## Work to do
The listing below begins with the first line you should copy; stop after the line containing "import numpy as np", and drop every picture.

## Data extract
━━━━━━━━━━━━━━━━━━━━━━━━━━━━━━

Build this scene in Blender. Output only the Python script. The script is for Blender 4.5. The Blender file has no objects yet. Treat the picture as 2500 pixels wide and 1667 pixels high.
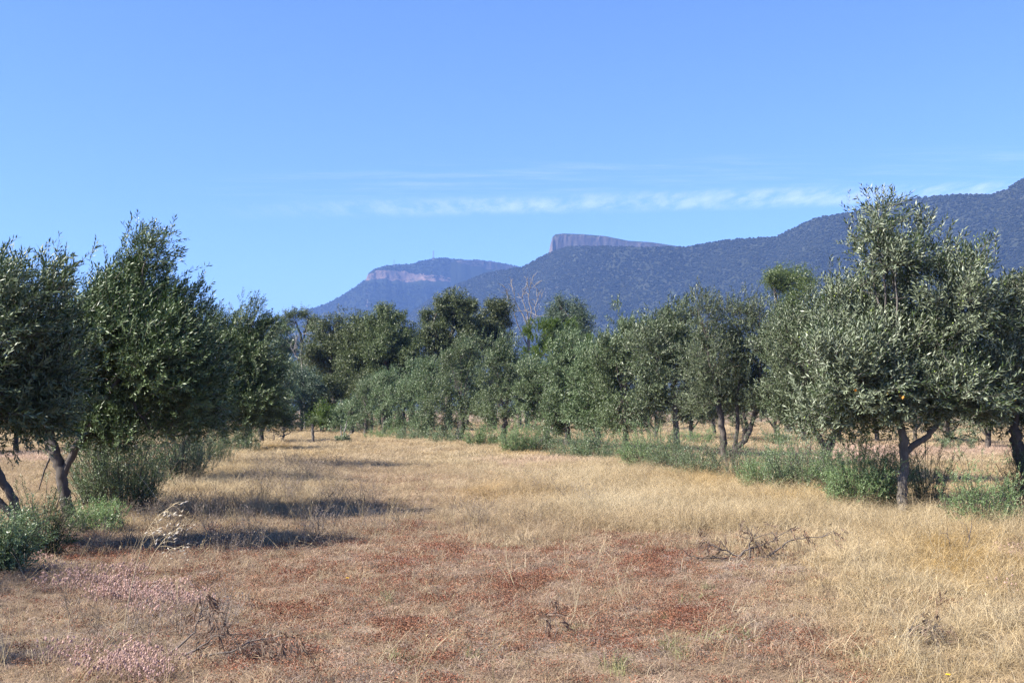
import bpy, math
import numpy as np

# ------------------------------------------------------------------ camera, sky, sun, exposure
SC = bpy.context.scene
COL = SC.collection
F, CX, CY, EYE = 2700.0, 1250.0, 833.5, 1.65          # focal length and centre in photo pixels, eye height
PITCH = math.atan((1000 - CY) / F)                    # the horizon lies at photo row 1000

cam = bpy.data.cameras.new('camera')
cam.sensor_width = 36.0
cam.lens = F / 2500 * 36
cam.clip_start, cam.clip_end = 0.1, 40000
cam_o = bpy.data.objects.new('camera', cam)
cam_o.location = (0, 0, EYE)
cam_o.rotation_euler = (math.pi / 2 + PITCH, 0, 0)
COL.objects.link(cam_o)
SC.camera = cam_o

SUN_EL, SUN_AZ = math.radians(44), math.atan2(-0.95, -0.33)   # azimuth clockwise from +Y
SUN = np.array([math.cos(SUN_EL) * math.sin(SUN_AZ), math.cos(SUN_EL) * math.cos(SUN_AZ), math.sin(SUN_EL)])

world = bpy.data.worlds.new('World')
SC.world = world
world.use_nodes = True
wn, wl = world.node_tree.nodes, world.node_tree.links
wn.clear()
sky = wn.new('ShaderNodeTexSky')
sky.sky_type = 'NISHITA'
sky.sun_disc = False
sky.sun_elevation = SUN_EL
sky.sun_rotation = SUN_AZ
sky.altitude = 300
sky.air_density = 1.0
sky.dust_density = 0.35
sky.ozone_density = 3.0
bg = wn.new('ShaderNodeBackground')
bg.inputs['Strength'].default_value = 0.073
wo = wn.new('ShaderNodeOutputWorld')
tint = wn.new('ShaderNodeMix'); tint.data_type = 'RGBA'; tint.blend_type = 'MULTIPLY'
tint.inputs[0].default_value = 1.0
tint.inputs[7].default_value = (0.595, 0.742, 1.06, 1)
wl.new(sky.outputs[0], tint.inputs[6])
# thin cirrus on a high cloud plane: direction / height gives plane coordinates
tc = wn.new('ShaderNodeTexCoord')
sep = wn.new('ShaderNodeSeparateXYZ'); wl.new(tc.outputs['Generated'], sep.inputs[0])


def wmath(op, a, b=None, clamp=False):
    n = wn.new('ShaderNodeMath'); n.operation = op; n.use_clamp = clamp
    for i, v in enumerate((a, b)):
        if v is None:
            continue
        if isinstance(v, (int, float)):
            n.inputs[i].default_value = v
        else:
            wl.new(v, n.inputs[i])
    return n.outputs[0]


zc = wmath('MAXIMUM', sep.outputs[2], 0.02)
cu = wmath('DIVIDE', sep.outputs[0], zc)
cv = wmath('DIVIDE', sep.outputs[1], zc)
cmb = wn.new('ShaderNodeCombineXYZ')
wl.new(cu, cmb.inputs[0]); wl.new(cv, cmb.inputs[1])


def wnoise(scale, sx, sy, detail, rough, rot=0.0, off=0.0):
    m = wn.new('ShaderNodeMapping'); m.inputs['Scale'].default_value = (sx, sy, 1)
    m.inputs['Rotation'].default_value = (0, 0, rot); m.inputs['Location'].default_value = (off, off, 0)
    wl.new(cmb.outputs[0], m.inputs[0])
    n = wn.new('ShaderNodeTexNoise'); n.inputs['Scale'].default_value = scale
    n.inputs['Detail'].default_value = detail; n.inputs['Roughness'].default_value = rough
    wl.new(m.outputs[0], n.inputs['Vector'])
    return n.outputs[0]


def wramp(v, a, b):
    n = wn.new('ShaderNodeMapRange'); n.interpolation_type = 'SMOOTHSTEP'
    n.inputs[1].default_value = a; n.inputs[2].default_value = b
    wl.new(v, n.inputs[0])
    return n.outputs[0]


puff = wramp(wnoise(1.0, 8.5, 2.6, 7, 0.65, 0.5), 0.30, 0.72)
patch = wramp(wnoise(1.0, 0.9, 1.2, 3, 0.5, 0.1, 3.7), 0.28, 0.6)
cvs = wmath('ADD', cv, wmath('MULTIPLY', cu, 0.14))
band = wmath('MULTIPLY', wmath('MULTIPLY', wramp(cvs, 5.02, 5.26), wmath('SUBTRACT', 1.0, wramp(cvs, 5.42, 5.72))), wramp(cu, -1.9, 0.5))
c1 = wmath('MULTIPLY', wmath('MULTIPLY', puff, band), wmath('ADD', wmath('MULTIPLY', patch, 0.6), 0.4))
wisp = wramp(wnoise(1.0, 1.6, 7.0, 7, 0.68, 0.12, 9.1), 0.42, 0.75)
band2 = wmath('MULTIPLY', wmath('MULTIPLY', wramp(cvs, 4.3, 4.65), wmath('SUBTRACT', 1.0, wramp(cvs, 4.9, 5.35))), wramp(cu, -1.7, -0.5))
c2 = wmath('MULTIPLY', wmath('MULTIPLY', wisp, band2), 0.32)
csum = wmath('MULTIPLY', wmath('MAXIMUM', c1, c2), 0.33, True)
cm = wn.new('ShaderNodeMix'); cm.data_type = 'RGBA'
wl.new(csum, cm.inputs[0]); wl.new(tint.outputs[2], cm.inputs[6])
cm.inputs[7].default_value = (7.2, 7.2, 8.2, 1)
wl.new(cm.outputs[2], bg.inputs['Color'])
wl.new(bg.outputs[0], wo.inputs['Surface'])

sl = bpy.data.lights.new('sun', 'SUN')
sl.energy = 5.0
sl.angle = math.radians(0.53)
sl.color = (1.0, 0.94, 0.84)
so = bpy.data.objects.new('sun', sl)
from mathutils import Vector
so.rotation_euler = Vector(SUN).to_track_quat('Z', 'Y').to_euler()
so.location = (-20, -10, 40)
COL.objects.link(so)

SC.view_settings.view_transform = 'Standard'
SC.view_settings.look = 'None'
SC.view_settings.exposure = 1.68
SC.view_settings.gamma = 1.0
SC.view_settings.use_curve_mapping = False
SC.render.engine = 'CYCLES'
cy = SC.cycles
cy.sample_clamp_direct = 6.0
cy.sample_clamp_indirect = 3.0
cy.max_bounces = 6
cy.diffuse_bounces = 2
cy.glossy_bounces = 2
cy.transmission_bounces = 4
cy.volume_bounces = 0
cy.transparent_max_bounces = 8
cy.use_denoising = True
cy.denoising_prefilter = 'NONE'
SC.render.filter_size = 1.2

# ------------------------------------------------------------------ helpers
RNG = np.random.default_rng(11)
ST, CT = math.sin(PITCH), math.cos(PITCH)


def ray(px, py):
    x, z = (px - CX) / F, (CY - py) / F
    return np.array([x, CT - ST * z, ST + CT * z])


def at(px, py, Y):
    """the point of the place seen at photo pixel (px, py) and Y metres in front of the camera"""
    d = ray(px, py)
    t = Y / d[1]
    return np.array([d[0] * t, Y, EYE + d[2] * t])


def on_ground(px, py):
    d = ray(px, py)
    t = -EYE / d[2]
    return np.array([d[0] * t, d[1] * t, 0.0])


def project(x, y, z):
    yy, zz = y, z - EYE
    cyy = CT * yy + ST * zz
    czz = -ST * yy + CT * zz
    cyy = np.maximum(cyy, 0.05)
    return CX + F * x / cyy, CY - F * czz / cyy


def hash2(ix, iy, seed):
    h = (ix.astype(np.int64) * 374761393 + iy.astype(np.int64) * 668265263 + seed * 982451653) & 0xFFFFFFFF
    h = ((h ^ (h >> 13)) * 1274126177) & 0xFFFFFFFF
    return ((h ^ (h >> 16)) & 0xFFFF) / 65535.0


def vnoise(x, y, seed=0):
    x, y = np.asarray(x, float), np.asarray(y, float)
    ix, iy = np.floor(x), np.floor(y)
    fx, fy = x - ix, y - iy
    fx, fy = fx * fx * (3 - 2 * fx), fy * fy * (3 - 2 * fy)
    a, b = hash2(ix, iy, seed), hash2(ix + 1, iy, seed)
    c, d = hash2(ix, iy + 1, seed), hash2(ix + 1, iy + 1, seed)
    return (a + (b - a) * fx) * (1 - fy) + (c + (d - c) * fx) * fy


def fbm(x, y, seed=0, octaves=4, gain=0.5):
    s, a, t = 0, 1.0, 0.0
    for k in range(octaves):
        s = s + a * vnoise(x * 2 ** k + 17 * k, y * 2 ** k - 9 * k, seed + k)
        t += a
        a *= gain
    return s / t


def sstep(a, b, v):
    t = np.clip((v - a) / (b - a), 0, 1)
    return t * t * (3 - 2 * t)


def ground_z(x, y):
    x, y = np.asarray(x, float), np.asarray(y, float)
    fade = 1 - sstep(70, 160, np.hypot(x, y))
    return ((fbm(x * 0.35, y * 0.35, 3, 3) - 0.5) * 0.14 + (fbm(x * 1.6, y * 1.6, 5, 2) - 0.5) * 0.05) * fade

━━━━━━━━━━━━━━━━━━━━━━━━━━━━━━

## Complete answer
Build this scene in Blender. Output only the Python script. The script is for Blender 4.5. The Blender file has no objects yet. Treat the picture as 2500 pixels wide and 1667 pixels high.
import bpy, math
import numpy as np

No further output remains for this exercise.